• _The task_
Write out the entire listing below exactly, with the pictures left out.

• _Supplied information_
******

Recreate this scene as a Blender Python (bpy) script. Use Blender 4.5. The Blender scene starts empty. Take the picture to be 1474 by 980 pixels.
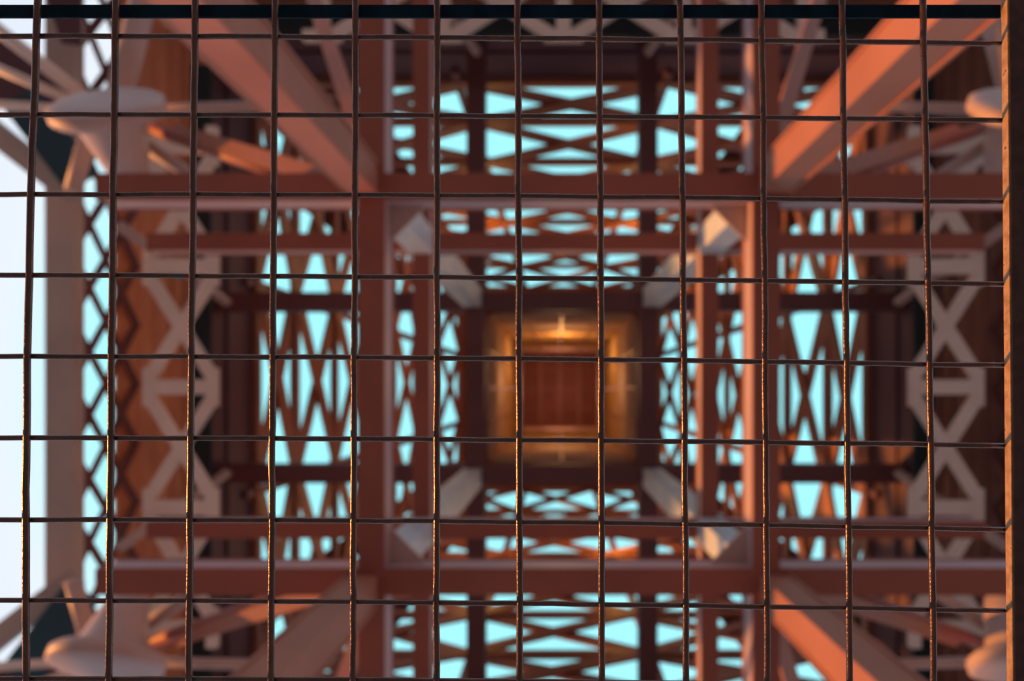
import bpy, bmesh, math, random
from mathutils import Vector, Matrix
random.seed(4)
scene = bpy.context.scene
COL = scene.collection
F = 27.0 / 36.0 * 1474          # focal length in pixels
VX, VY = 802.0, 562.0           # where the vertical lines meet
CAM = Vector((-0.18, 0.10, 0.0))

def at(px, py, z):
    """a point of the place at height z, from a measured direction (X right, Y towards the photo's foot, Z up)"""
    return Vector((CAM.x + (px - VX) * z / F, CAM.y + (py - VY) * z / F, z))

# ------------------------------------------------------------------ materials
def mat(name, c1, c2, rough=0.5, metal=0.0, scale=3.0, bump=0.0, c3=None, spec=0.5):
    m = bpy.data.materials.new(name); m.use_nodes = True
    nt = m.node_tree; N = nt.nodes; L = nt.links
    b = N['Principled BSDF']
    b.inputs['Roughness'].default_value = rough
    b.inputs['Metallic'].default_value = metal
    b.inputs['Specular IOR Level'].default_value = spec
    tc = N.new('ShaderNodeTexCoord')
    nz = N.new('ShaderNodeTexNoise'); nz.inputs['Scale'].default_value = scale
    nz.inputs['Detail'].default_value = 6
    L.new(tc.outputs['Object'], nz.inputs['Vector'])
    r = N.new('ShaderNodeValToRGB')
    r.color_ramp.elements[0].color = (*c1, 1); r.color_ramp.elements[1].color = (*c2, 1)
    r.color_ramp.elements[0].position = 0.35; r.color_ramp.elements[1].position = 0.65
    if c3:
        e = r.color_ramp.elements.new(0.72); e.color = (*c3, 1)
    L.new(nz.outputs['Fac'], r.inputs['Fac'])
    L.new(r.outputs['Color'], b.inputs['Base Color'])
    if bump:
        n2 = N.new('ShaderNodeTexNoise'); n2.inputs['Scale'].default_value = scale * 6
        L.new(tc.outputs['Object'], n2.inputs['Vector'])
        bp = N.new('ShaderNodeBump'); bp.inputs['Strength'].default_value = bump
        bp.inputs['Distance'].default_value = 0.1 / scale
        L.new(n2.outputs['Fac'], bp.inputs['Height']); L.new(bp.outputs['Normal'], b.inputs['Normal'])
    return m

M = {
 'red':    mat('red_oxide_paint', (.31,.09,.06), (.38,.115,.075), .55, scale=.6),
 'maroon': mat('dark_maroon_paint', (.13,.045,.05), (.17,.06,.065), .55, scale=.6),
 'purple': mat('dark_purple_paint', (.085,.035,.05), (.11,.045,.06), .6, scale=.5),
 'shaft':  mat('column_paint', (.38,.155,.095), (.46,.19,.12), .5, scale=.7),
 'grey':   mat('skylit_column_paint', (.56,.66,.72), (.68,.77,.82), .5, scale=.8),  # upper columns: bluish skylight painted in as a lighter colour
 'beige':  mat('beige_paint', (.82,.70,.63), (.92,.80,.72), .55, scale=.9),
 'hub':    mat('pinkish_grey_paint', (.50,.36,.32), (.58,.43,.38), .5, scale=.8),
 'taupe':  mat('taupe_paint', (.46,.38,.35), (.54,.45,.41), .55, scale=.6),
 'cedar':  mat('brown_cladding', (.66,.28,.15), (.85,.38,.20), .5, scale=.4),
 'web':    mat('skylit_web_paint', (.50,.36,.37), (.58,.43,.44), .5, scale=.6),  # girder webs: skylight on the inner faces put into a paler colour
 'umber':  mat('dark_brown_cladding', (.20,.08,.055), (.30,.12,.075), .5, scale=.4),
 'warm_lit':   mat('warm_lit_paint', (.62,.20,.12), (.72,.26,.16), .5, scale=.6),
 'brown':  mat('lattice_brown_paint', (.25,.10,.06), (.34,.13,.075), .5, scale=.4),
 'black':  mat('blackish_teal_paint', (.006,.016,.022), (.01,.024,.032), .6, scale=.5),
 'teal':   mat('dark_teal_paint', (.01,.05,.08), (.015,.07,.10), .6, scale=.5),
 'louvre': mat('amber_louvre_metal', (.50,.31,.18), (.66,.42,.25), .4, .2, scale=1.5),
 'wire':   mat('rusted_wire', (.06,.026,.016), (.11,.045,.025), .27, .45, scale=60, bump=.22, c3=(.03,.07,.06), spec=1.0),
 'frame':  mat('rusty_gold_frame', (.30,.16,.06), (.48,.28,.12), .5, .2, scale=120, bump=.5, c3=(.10,.05,.03)),
 'frame_shade': mat('shaded_frame_underside', (.045,.022,.018), (.075,.035,.028), .6, .1, scale=90, bump=.5),  # darker copy of the frame colour, shade of its underside painted in
 'bar':    mat('teal_black_bar', (.001,.012,.022), (.002,.022,.038), .7, .0, scale=40, bump=.3, spec=.1),
}

# ------------------------------------------------------------------ mesh helpers
def add_box_between(bm, p, q, w, h, up=Vector((0,0,1)), inset=0.0):
    """rectangular bar from p to q, w across, h along 'up'"""
    p, q = Vector(p), Vector(q)
    d = (q - p).normalized()
    if abs(d.dot(up)) > .99: up = Vector((0,1,0))
    s = d.cross(up).normalized(); u = s.cross(d).normalized()
    vs = []
    for e in (p, q):
        for a, b in ((-1,-1),(1,-1),(1,1),(-1,1)):
            vs.append(bm.verts.new(e + s*a*w/2 + u*b*h/2))
    for f in ((3,2,1,0),(4,5,6,7),(0,1,5,4),(1,2,6,5),(2,3,7,6),(3,0,4,7)):
        bm.faces.new([vs[i] for i in f])

def add_box(bm, a, b):
    x0,y0,z0 = a; x1,y1,z1 = b
    add_box_between(bm, ((x0+x1)/2,(y0+y1)/2,z0), ((x0+x1)/2,(y0+y1)/2,z1), abs(x1-x0), abs(y1-y0), Vector((0,1,0)))

def add_tube(bm, pts, r, n=10, r2=None):
    rings = []
    pts = [Vector(p) for p in pts]
    for i, p in enumerate(pts):
        d = (pts[min(i+1,len(pts)-1)] - pts[max(i-1,0)]).normalized()
        up = Vector((0,0,1)) if abs(d.z) < .9 else Vector((1,0,0))
        s = d.cross(up).normalized(); u = s.cross(d)
        rr = r if r2 is None else r + (r2-r)*i/(len(pts)-1)
        rings.append([bm.verts.new(p + s*math.cos(2*math.pi*k/n)*rr + u*math.sin(2*math.pi*k/n)*rr) for k in range(n)])
    for a, b in zip(rings, rings[1:]):
        for k in range(n):
            bm.faces.new((a[k], a[(k+1)%n], b[(k+1)%n], b[k]))
    bm.faces.new(rings[0][::-1]); bm.faces.new(rings[-1])

def add_lathe(bm, c, prof, n=32):
    c = Vector(c); rings = []
    for r, z in prof:
        rings.append([bm.verts.new(c + Vector((math.cos(2*math.pi*k/n)*r, math.sin(2*math.pi*k/n)*r, z))) for k in range(n)])
    for a, b in zip(rings, rings[1:]):
        for k in range(n):
            bm.faces.new((a[k], a[(k+1)%n], b[(k+1)%n], b[k]))
    bm.faces.new(rings[0][::-1]); bm.faces.new(rings[-1])

def obj(name, bm, m, parent=None, smooth=False, bevel=0):
    bmesh.ops.recalc_face_normals(bm, faces=bm.faces)
    me = bpy.data.meshes.new(name); bm.to_mesh(me); bm.free()
    me.materials.append(m)
    if smooth:
        for p in me.polygons: p.use_smooth = True
    o = bpy.data.objects.new(name, me); COL.objects.link(o)
    if parent:
        o.parent = parent
        o.matrix_parent_inverse = Matrix.Translation(-parent.location)
    if bevel:
        b = o.modifiers.new('bevel', 'BEVEL'); b.width = bevel; b.segments = 2
    return o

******

• _Task solution_
Recreate this scene as a Blender Python (bpy) script. Use Blender 4.5. The Blender scene starts empty. Take the picture to be 1474 by 980 pixels.
import bpy, bmesh, math, random
from mathutils import Vector, Matrix
random.seed(4)
scene = bpy.context.scene
COL = scene.collection
F = 27.0 / 36.0 * 1474          # focal length in pixels
VX, VY = 802.0, 562.0           # where the vertical lines meet
CAM = Vector((-0.18, 0.10, 0.0))

def at(px, py, z):
    """a point of the place at height z, from a measured direction (X right, Y towards the photo's foot, Z up)"""
    return Vector((CAM.x + (px - VX) * z / F, CAM.y + (py - VY) * z / F, z))

# ------------------------------------------------------------------ materials
def mat(name, c1, c2, rough=0.5, metal=0.0, scale=3.0, bump=0.0, c3=None, spec=0.5):
    m = bpy.data.materials.new(name); m.use_nodes = True
    nt = m.node_tree; N = nt.nodes; L = nt.links
    b = N['Principled BSDF']
    b.inputs['Roughness'].default_value = rough
    b.inputs['Metallic'].default_value = metal
    b.inputs['Specular IOR Level'].default_value = spec
    tc = N.new('ShaderNodeTexCoord')
    nz = N.new('ShaderNodeTexNoise'); nz.inputs['Scale'].default_value = scale
    nz.inputs['Detail'].default_value = 6
    L.new(tc.outputs['Object'], nz.inputs['Vector'])
    r = N.new('ShaderNodeValToRGB')
    r.color_ramp.elements[0].color = (*c1, 1); r.color_ramp.elements[1].color = (*c2, 1)
    r.color_ramp.elements[0].position = 0.35; r.color_ramp.elements[1].position = 0.65
    if c3:
        e = r.color_ramp.elements.new(0.72); e.color = (*c3, 1)
    L.new(nz.outputs['Fac'], r.inputs['Fac'])
    L.new(r.outputs['Color'], b.inputs['Base Color'])
    if bump:
        n2 = N.new('ShaderNodeTexNoise'); n2.inputs['Scale'].default_value = scale * 6
        L.new(tc.outputs['Object'], n2.inputs['Vector'])
        bp = N.new('ShaderNodeBump'); bp.inputs['Strength'].default_value = bump
        bp.inputs['Distance'].default_value = 0.1 / scale
        L.new(n2.outputs['Fac'], bp.inputs['Height']); L.new(bp.outputs['Normal'], b.inputs['Normal'])
    return m

M = {
 'red':    mat('red_oxide_paint', (.31,.09,.06), (.38,.115,.075), .55, scale=.6),
 'maroon': mat('dark_maroon_paint', (.13,.045,.05), (.17,.06,.065), .55, scale=.6),
 'purple': mat('dark_purple_paint', (.085,.035,.05), (.11,.045,.06), .6, scale=.5),
 'shaft':  mat('column_paint', (.38,.155,.095), (.46,.19,.12), .5, scale=.7),
 'grey':   mat('skylit_column_paint', (.56,.66,.72), (.68,.77,.82), .5, scale=.8),  # upper columns: bluish skylight painted in as a lighter colour
 'beige':  mat('beige_paint', (.82,.70,.63), (.92,.80,.72), .55, scale=.9),
 'hub':    mat('pinkish_grey_paint', (.50,.36,.32), (.58,.43,.38), .5, scale=.8),
 'taupe':  mat('taupe_paint', (.46,.38,.35), (.54,.45,.41), .55, scale=.6),
 'cedar':  mat('brown_cladding', (.66,.28,.15), (.85,.38,.20), .5, scale=.4),
 'web':    mat('skylit_web_paint', (.50,.36,.37), (.58,.43,.44), .5, scale=.6),  # girder webs: skylight on the inner faces put into a paler colour
 'umber':  mat('dark_brown_cladding', (.20,.08,.055), (.30,.12,.075), .5, scale=.4),
 'warm_lit':   mat('warm_lit_paint', (.62,.20,.12), (.72,.26,.16), .5, scale=.6),
 'brown':  mat('lattice_brown_paint', (.25,.10,.06), (.34,.13,.075), .5, scale=.4),
 'black':  mat('blackish_teal_paint', (.006,.016,.022), (.01,.024,.032), .6, scale=.5),
 'teal':   mat('dark_teal_paint', (.01,.05,.08), (.015,.07,.10), .6, scale=.5),
 'louvre': mat('amber_louvre_metal', (.50,.31,.18), (.66,.42,.25), .4, .2, scale=1.5),
 'wire':   mat('rusted_wire', (.06,.026,.016), (.11,.045,.025), .27, .45, scale=60, bump=.22, c3=(.03,.07,.06), spec=1.0),
 'frame':  mat('rusty_gold_frame', (.30,.16,.06), (.48,.28,.12), .5, .2, scale=120, bump=.5, c3=(.10,.05,.03)),
 'frame_shade': mat('shaded_frame_underside', (.045,.022,.018), (.075,.035,.028), .6, .1, scale=90, bump=.5),  # darker copy of the frame colour, shade of its underside painted in
 'bar':    mat('teal_black_bar', (.001,.012,.022), (.002,.022,.038), .7, .0, scale=40, bump=.3, spec=.1),
}

# ------------------------------------------------------------------ mesh helpers
def add_box_between(bm, p, q, w, h, up=Vector((0,0,1)), inset=0.0):
    """rectangular bar from p to q, w across, h along 'up'"""
    p, q = Vector(p), Vector(q)
    d = (q - p).normalized()
    if abs(d.dot(up)) > .99: up = Vector((0,1,0))
    s = d.cross(up).normalized(); u = s.cross(d).normalized()
    vs = []
    for e in (p, q):
        for a, b in ((-1,-1),(1,-1),(1,1),(-1,1)):
            vs.append(bm.verts.new(e + s*a*w/2 + u*b*h/2))
    for f in ((3,2,1,0),(4,5,6,7),(0,1,5,4),(1,2,6,5),(2,3,7,6),(3,0,4,7)):
        bm.faces.new([vs[i] for i in f])

def add_box(bm, a, b):
    x0,y0,z0 = a; x1,y1,z1 = b
    add_box_between(bm, ((x0+x1)/2,(y0+y1)/2,z0), ((x0+x1)/2,(y0+y1)/2,z1), abs(x1-x0), abs(y1-y0), Vector((0,1,0)))

def add_tube(bm, pts, r, n=10, r2=None):
    rings = []
    pts = [Vector(p) for p in pts]
    for i, p in enumerate(pts):
        d = (pts[min(i+1,len(pts)-1)] - pts[max(i-1,0)]).normalized()
        up = Vector((0,0,1)) if abs(d.z) < .9 else Vector((1,0,0))
        s = d.cross(up).normalized(); u = s.cross(d)
        rr = r if r2 is None else r + (r2-r)*i/(len(pts)-1)
        rings.append([bm.verts.new(p + s*math.cos(2*math.pi*k/n)*rr + u*math.sin(2*math.pi*k/n)*rr) for k in range(n)])
    for a, b in zip(rings, rings[1:]):
        for k in range(n):
            bm.faces.new((a[k], a[(k+1)%n], b[(k+1)%n], b[k]))
    bm.faces.new(rings[0][::-1]); bm.faces.new(rings[-1])

def add_lathe(bm, c, prof, n=32):
    c = Vector(c); rings = []
    for r, z in prof:
        rings.append([bm.verts.new(c + Vector((math.cos(2*math.pi*k/n)*r, math.sin(2*math.pi*k/n)*r, z))) for k in range(n)])
    for a, b in zip(rings, rings[1:]):
        for k in range(n):
            bm.faces.new((a[k], a[(k+1)%n], b[(k+1)%n], b[k]))
    bm.faces.new(rings[0][::-1]); bm.faces.new(rings[-1])

def obj(name, bm, m, parent=None, smooth=False, bevel=0):
    bmesh.ops.recalc_face_normals(bm, faces=bm.faces)
    me = bpy.data.meshes.new(name); bm.to_mesh(me); bm.free()
    me.materials.append(m)
    if smooth:
        for p in me.polygons: p.use_smooth = True
    o = bpy.data.objects.new(name, me); COL.objects.link(o)
    if parent:
        o.parent = parent
        o.matrix_parent_inverse = Matrix.Translation(-parent.location)
    if bevel:
        b = o.modifiers.new('bevel', 'BEVEL'); b.width = bevel; b.segments = 2
    return o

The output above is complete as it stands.